As indicated, the savings from imposing losses on guaranteed bank bonds could be even greater. This would be even more true had this occurred before so many bonds were redeemed before September 2010.

In terms of a hierarchy, it is plausible that reneging on sovereign-guaranteed bank bonds would be less costly than a direct default on government bonds and that this distinction would be recognised in any future debt restructuring.

However, this is a matter of degree and the economic disruptions associated with even this type of limited default could be substantial.

At the least, the closer connection between guaranteed senior bank bonds and sovereign debt than between unguaranteed senior bank bonds and sovereign debt is a reminder of the cost of the overly extensive nature of the blanket guarantee that was introduced in September 2008.

It is possible to take different views on the best strategy in managing the debt situation – there are many types of risks associated with each candidate strategy and judgments will differ as to the correct balance in risk management. In terms of the liabilities of the banking system, the Government has essentially opted to replace private bondholders with funding from the ECB.

Similarly, in relation to the sovereign debt, the bailout means that the European official sector will increasingly be the main creditor.

IN TERMS OFfuture sustainability, this strategy holds that it will be easier to design more flexible repayment terms with a set of official creditors that have a big stake in the recovery of the Irish economy and in preserving European financial stability rather than with a diffuse set of private bondholders.

Ireland’s general standing with its European partners and its bargaining power in relation to both sovereign debt and bank liabilities would indeed be considerably improved if the Government no longer

needed to borrow to fund its activities and if the Irish banking system were sufficiently deleveraged that domestic deposits largely covered its loan book. The new banking plan is projected to get the Irish banks to low loan-deposit ratios by 2014, while the primary fiscal balance is also scheduled to be in surplus by 2014.

It is certainly arguable that the projected pace of fiscal consolidation is too slow. However, an immediate closing of the fiscal deficit would send Ireland into a new and deeper recession, while also having a dramatic impact on the banking system, in view of the high debt levels among households and small businesses. It is for these macroeconomic reasons (and not the protection of highly paid upper-level public sector workers) that the troika has agreed to a drawn-out fiscal adjustment process, in which steady expansion in the export sector offsets the negative fiscal drag on the domestic sector and private sector debt sustainability is supported by a gradual pace of adjustment.
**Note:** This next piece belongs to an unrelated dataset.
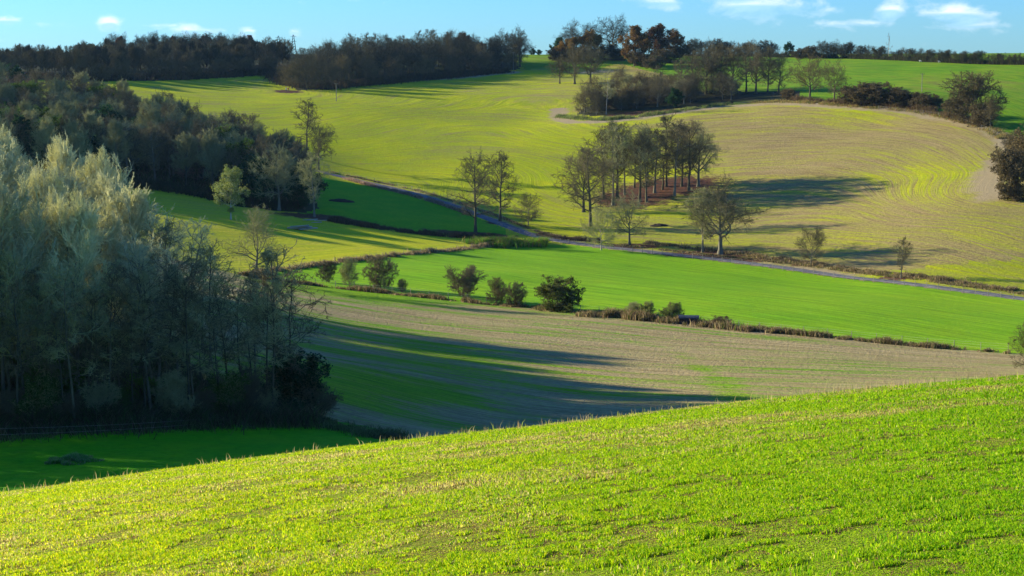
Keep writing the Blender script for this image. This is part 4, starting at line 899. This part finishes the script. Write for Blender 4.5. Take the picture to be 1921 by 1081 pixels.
def foreground_grass():
    rg = np.random.default_rng(3); n = 2300000
    # density falls with distance
    q = rg.random(n); Y = 8.5 * (66 / 8.5) ** q; u = (rg.random(n) * 2 - 1) * .40
    # thinner sowing to either side of the stretch the photograph shows
    wide_ = rg.random(n) < .30; u = np.where(wide_, np.sign(u) * (.38 + rg.random(n) * .62), u); Y = np.where(wide_ & (rg.random(n) < .25), rg.uniform(4, 9, n), Y)
    X = u * Y
    cl = vnoise(X, Y, .45, 1) * .5 + vnoise(X, Y, .16, 2) * .5
    pt = vnoise(X, Y, 3.1, 4) * .6 + vnoise(X, Y, 1.1, 5) * .4
    bare = (vnoise(X, Y * .6, .8, 8) * .6 + vnoise(X, Y, .25, 9) * .4) < .30
    keep = ~bare | (rg.random(n) < .12)
    pit = np.clip((vnoise(X, Y * .8, .62, 15) * .45 + vnoise(X, Y, .15, 16) * .55 - .34) * 8, 0.2, 1)
    X, Y, cl, pt, pit = X[keep], Y[keep], cl[keep], pt[keep], pit[keep]; n = len(X)
    Z = _zz(X, Y)
    h = (0.016 + 0.058 * cl ** 1.8) * pit * (0.6 + 0.8 * rg.random(n)) * (.85 + np.clip((Y - 10) / 60, 0, .7))
    w = 0.0028 * (1 + Y / 14) * (.6 + .8 * rg.random(n))
    green = pick([(.22, .42, .005), (.40, .55, .006), (.58, .62, .010), (.09, .24, .006)], [3, 4, 3, 1.6], n, rg)
    green[:, 0] *= np.clip(.98 - (X / Y) * .65, .72, 1.15)  # yellower to the left: backlit tint worked into the blade colour
    straw = pick([(.64, .54, .22), (.48, .38, .12), (.66, .62, .10), (.20, .11, .05)], [2.5, 2.5, 3, 2.2], n, rg)
    left = np.clip(.5 - X / np.maximum(Y, 1) * 1.2, 0, 1)
    ps = np.clip((pt - .50) * 2.8, 0, .75) + .14 + .12 * np.clip(.1 - X / Y, 0, .4)
    k = (rg.random(n) < ps)[:, None]
    c = np.where(k, straw, green)
    br = (pit < .62) & (rg.random(n) < .5); c[br] = pick([(.22, .13, .06), (.34, .24, .10), (.14, .09, .04)], [3, 2, 2], int(br.sum()), rg)
    h = np.where(k[:, 0], h * .8, h); c = c * np.clip(1.04 - X / Y * .45, .88, 1.25)[:, None]  # blades brightened towards the left, backlight painted into their colour
    blades('grass', X, Y, Z, h, w, c, 7, 'short sunlit pasture grass covering the foreground slope', 'grass', lean=.55)
    # taller seed stalks and tufts along the brow
    m = 5200; u = (rg.random(m) * 2 - 1) * .36; Y = rg.uniform(38, 58, m); X = u * Y; cl = vnoise(X, Y, 1.3, 12)
    s = cl > .62; X, Y = X[s], Y[s]; m = len(X)
    blades('dry_stalks', X, Y, _zz(X, Y), rg.uniform(.10, .34, m) * rg.random(m) ** .4, np.full(m, .009), pick([(.5, .4, .18), (.35, .4, .05), (.4, .28, .12)], [3, 2, 2], m, rg), 8, 'thin dry stalks standing along the brow of the foreground slope', 'dry grass', lean=.25)


foreground_grass()


def strip(name, line_px, width, n, hr, pal, wts, seed, label, cat, lean=.45, wb=.05, side=0.0, world=None, clump=2.2, gap=.35):
    rg = np.random.default_rng(seed); w = cast(line_px, True) if world is None else world
    xs, ys = resample(w, 1.5); k = rg.random(n) * (len(xs) - 1.001); i = k.astype(int); f = k - i
    tx, ty = np.gradient(xs), np.gradient(ys); L = np.hypot(tx, ty)
    off = rg.normal(size=n) * width * .42 + side
    x = xs[i] * (1 - f) + xs[i + 1] * f - ty[i] / L[i] * off; y = ys[i] * (1 - f) + ys[i + 1] * f + tx[i] / L[i] * off
    cl = vnoise(x, y, clump, seed + 1) * .65 + vnoise(x, y, clump * .3, seed + 2) * .35
    s = cl > gap; x, y, cl = x[s], y[s], cl[s]; n = len(x)
    h = (hr[0] + (hr[1] - hr[0]) * np.clip((cl - gap) * 2, 0, 1)) * (.5 + .7 * rg.random(n))
    return blades(name, x, y, _zz(x, y), h, wb * (.5 + rg.random(n)), pick(pal, wts, n, rg), seed, label, cat, lean=lean)


DRY = [(.34, .25, .12), (.22, .15, .08), (.14, .12, .04), (.10, .14, .02), (.45, .35, .18)]
strip('rough_grass', HEDGE[:-1], 1.15, 30000, (.25, 1.1), DRY, [3, 3, 3, 2, 1], 21, 'brown rough grass and weeds along the line between stubble and green field', 'rough grass')
strip('rough_grass', [(1060, 589), (1150, 595), (1200, 599), (1290, 607), (1400, 619), (1480, 627)], 2.4, 16000, (.5, 1.9), DRY, [2, 3, 3, 1, 1], 22, 'taller brown brambles on the hedge line around the hut', 'rough grass', gap=.42)
strip('rough_grass', DITCH, 1.5, 22000, (.3, 1.1), DRY, [4, 3, 3, 1, 3], 23, 'tall dry grass along the ditch between the yellow field and the green field', 'rough grass')
strip('rough_grass', [(900, 463), (940, 459), (985, 458), (1040, 461)], 5.0, 15000, (.8, 2.2), [(.10, .22, .02), (.14, .3, .02), (.3, .2, .08)], [3, 3, 2], 24, 'dense green rushes and reeds at the corner below the lane', 'rough grass', gap=.25)
strip('rough_grass', [(610, 412), (700, 428), (780, 438), (870, 446), (940, 444)], 2.5, 20000, (.4, 1.6), [(.10, .07, .05), (.16, .10, .06), (.07, .08, .03)], [3, 2, 2], 25, 'dark dead growth along the lower edge of the shaded meadow', 'rough grass')
strip('rough_grass', None, .9, 20000, (.2, .7), DRY, [4, 2, 3, 3, 2], 26, 'pale rough verge along the upper side of the lane', 'rough grass', world=ROADw, side=4.2)
strip('rough_grass', [(640, 333), (700, 350), (760, 364), (830, 384), (890, 405)], 1.4, 9000, (.3, 1.1), [(.5, .36, .24), (.36, .24, .15), (.2, .15, .08)], [3, 3, 1], 27, 'reddish dry verge along the lower side of the lane on the left', 'rough grass')
strip('rough_grass', [(1045, 218), (1075, 222), (1130, 226), (1200, 219), (1290, 206), (1380, 194)], 3.0, 14000, (.4, 1.5), [(.2, .3, .05), (.13, .16, .05), (.3, .25, .12)], [3, 3, 2], 28, 'green and brown undergrowth at the foot of the hillside thicket', 'rough grass')
strip('rough_grass', [(1400, 192), (1480, 191), (1560, 196), (1640, 202), (1720, 208), (1790, 222), (1850, 240), (1890, 262)], 3.2, 22000, (.3, 1.1), [(.42, .30, .11), (.22, .22, .05), (.24, .12, .07), (.14, .2, .03)], [3, 3, 2, 2], 29, 'ochre rough grass along the top edge of the ploughed hillside', 'rough grass')
strip('rough_grass', [(-60, 822), (100, 815), (300, 804), (450, 797), (600, 790), (680, 800), (745, 826)], 2.4, 30000, (.15, .75), [(.13, .2, .05), (.22, .26, .10), (.09, .10, .04)], [3, 2, 3], 30, 'pale tussocks along the foot of the near wood', 'rough grass', wb=.02)
strip('rough_grass', [(1200, 455), (1300, 466), (1400, 478), (1520, 495), (1650, 512), (1800, 532), (1921, 548)], 1.8, 16000, (.3, 1.2), DRY, [3, 3, 3, 1, 3], 31, 'brown rough grass along the foot of the hillside above the lane', 'rough grass')
strip('rough_grass', [(1000, 440), (1050, 447), (1090, 453), (1140, 452)], 1.6, 7000, (.4, 1.2), [(.10, .08, .05), (.16, .12, .07)], [3, 2], 32, 'dark brown growth beside the lane below the field clump', 'rough grass')
def tuft_patch(px, py, sx, sy, n, hr, pal, wts, seed, label):
    rg = np.random.default_rng(seed); w = cast([(px, py)], True)[0]; a = rg.random(n) * 6.283; r = rg.random(n) ** .55 * (.75 + .3 * np.sin(a * 3 + 1) * np.sin(a * 2 + seed) + .15 * np.sin(a * 7))
    x, y = w[0] + np.cos(a) * r * sx, w[1] + np.sin(a) * r * sy; cl = vnoise(x, y, .8, seed); s_ = cl > .25; x, y, cl, r = x[s_], y[s_], cl[s_], r[s_]; n = len(x)
    blades('rough_grass', x, y, _zz(x, y), (hr[0] + (hr[1] - hr[0]) * cl * (1.1 - r)) * rg.uniform(.5, 1.1, n), .02 * (.5 + rg.random(n)), pick(pal, wts, n, rg), seed, label, 'rough grass', lean=.5)


tuft_patch(132, 866, 1.9, 2.4, 9000, (.1, .85), [(.20, .28, .12), (.10, .34, .04), (.36, .36, .22)], [2, 4, 1], 33, 'grey tussock mound in the shaded valley meadow')
tuft_patch(735, 822, 1.6, 2.5, 6000, (.1, .7), [(.13, .15, .06), (.10, .14, .05), (.2, .17, .1)], [3, 2, 1], 41, 'weedy tussocks at the right tip of the shaded valley meadow')
strip('hedge', [(1285, 106), (1400, 106), (1600, 110), (1700, 114), (1800, 119), (1940, 122)], 2.0, 30000, (.8, 3.2), [(.05, .05, .03), (.07, .06, .03), (.05, .07, .03)], [3, 2, 2], 61, 'dark low hedge along the right skyline under the ridge trees', 'hedge', wb=.1, gap=.3, lean=.35)
strip('undergrowth', [(1480, 188), (1560, 193), (1640, 200), (1720, 205), (1790, 221), (1850, 238)], 2.5, 14000, (.6, 2.4), [(.10, .07, .04), (.12, .11, .04), (.2, .12, .06)], [3, 2, 2], 62, 'tangled dead growth between the scrub bushes below the pasture', 'undergrowth', wb=.06, gap=.35, lean=.5)
# bramble undergrowth in the woods
def thick_floor(poly, n, hr, seed, label, wb):
    w = cast(poly, True)[:, :2]; rg = np.random.default_rng(seed); x = rg.uniform(w[:, 0].min(), w[:, 0].max(), n); y = rg.uniform(w[:, 1].min(), w[:, 1].max(), n)
    s_ = inpoly(x, y, w) & (vnoise(x, y, 3.0, seed) > .35); x, y = x[s_], y[s_]; n = len(x); cl = vnoise(x, y, 3.0, seed)
    blades('undergrowth', x, y, _zz(x, y), hr * cl * rg.uniform(.3, 1.2, n), wb * (.5 + rg.random(n)), pick([(.10, .09, .05), (.07, .12, .03), (.20, .17, .09), (.08, .055, .03)], [3, 4, 2, 2], n, rg), seed, label, 'undergrowth', lean=.7)


thick_floor([(-120, 800), (0, 800), (200, 794), (400, 786), (500, 780), (440, 745), (330, 700), (230, 640), (150, 560), (0, 520), (-120, 520)], 170000, 3.0, 51, 'dark brambles all through the floor of the near wood', .035)
thick_floor([(-100, 340), (200, 345), (350, 352), (450, 375), (570, 388), (560, 345), (440, 295), (160, 235), (-100, 200)], 150000, 2.8, 52, 'dark brambles through the floor of the wood across the side valley', .09)
strip('undergrowth', [(-200, 810), (0, 800), (200, 792), (400, 785), (560, 778)], 5.5, 60000, (.4, 2.2), [(.10, .09, .05), (.07, .13, .03), (.20, .17, .09), (.08, .055, .03)], [3, 4, 2, 2], 34, 'dark brambles and dead stems under the near wood', 'undergrowth', wb=.025, gap=.3, lean=.7)
strip('undergrowth', [(-100, 345), (150, 345), (270, 350), (350, 360), (450, 380), (575, 394)], 5.0, 42000, (.5, 2.6), [(.06, .06, .03), (.05, .08, .02), (.08, .06, .04)], [3, 3, 2], 35, 'dark brambles along the foot of the wood across the side valley', 'undergrowth', gap=.25, lean=.6)
strip('undergrowth', [(-100, 148), (180, 150), (350, 147), (510, 138), (545, 160), (600, 168), (640, 162), (760, 152), (900, 139), (955, 134)], 7.0, 50000, (.8, 3.5), [(.06, .05, .03), (.05, .06, .02), (.09, .06, .04)], [3, 2, 2], 36, 'dark undergrowth along the foot of the skyline woods', 'undergrowth', wb=.08, gap=.25, lean=.6)


# ------------------------------------------------------------------ built things
def prim(parts, name, mat, parent=None):
    """parts: list of ('box', centre, size) / ('cyl', p0, p1, r) joined in one mesh"""
    V, Q = [], []; o = 0
    for p in parts:
        if p[0] == 'box':
            c, s = np.array(p[1], float), np.array(p[2], float) / 2; rot = p[3] if len(p) > 3 else 0
            v = np.array([(x, y, z) for z in (-1, 1) for x, y in ((-1, -1), (1, -1), (1, 1), (-1, 1))]) * s
            if rot: v = v @ np.array(Matrix.Rotation(rot, 3, 'Y').transposed())
            v += c; q = np.array([(0, 3, 2, 1), (4, 5, 6, 7), (0, 1, 5, 4), (1, 2, 6, 5), (2, 3, 7, 6), (3, 0, 4, 7)])
        else:
            v, q = tubes(np.array([[p[1], p[2]]], float), np.array([[p[3], p[4] if len(p) > 4 else p[3]]], float), 6)
            v = np.vstack([v]); q = np.vstack([q, [[6, 7, 8, 9], [6, 9, 10, 11]]])
        V.append(v); Q.append(q + o); o += len(v)
    return link(name, new_mesh(name, np.vstack(V), quads=np.vstack(Q)), mat, parent)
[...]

In summary, Ireland is on a financial tightrope. The Government’s strategy is to lobby for a more robust European safety net, in case negative shocks make it infeasible to deliver on projected targets. This approach is predicated on the commitment among our European partners to ensure that Ireland will successfully emerge from the current dire situation. This commitment is reinforced by the fact that the euro zone crisis is fundamentally different to previous sovereign and banking crises by virtue of the enhanced joint interest between creditors and debtors in preserving area-wide financial stability and in the capacity of the ECB to provide additional resolution mechanisms.

Morgan Kelly advocates a different approach, by which Ireland adopts a more unilateral approach to addressing the crisis. As currently presented, it seems to me that he understates the ultimate potential gains to the current official strategy, while also underestimating the potential costs of his alternative approach.

Still, the chronic nature of this crisis means this debate is sure to continue for several years.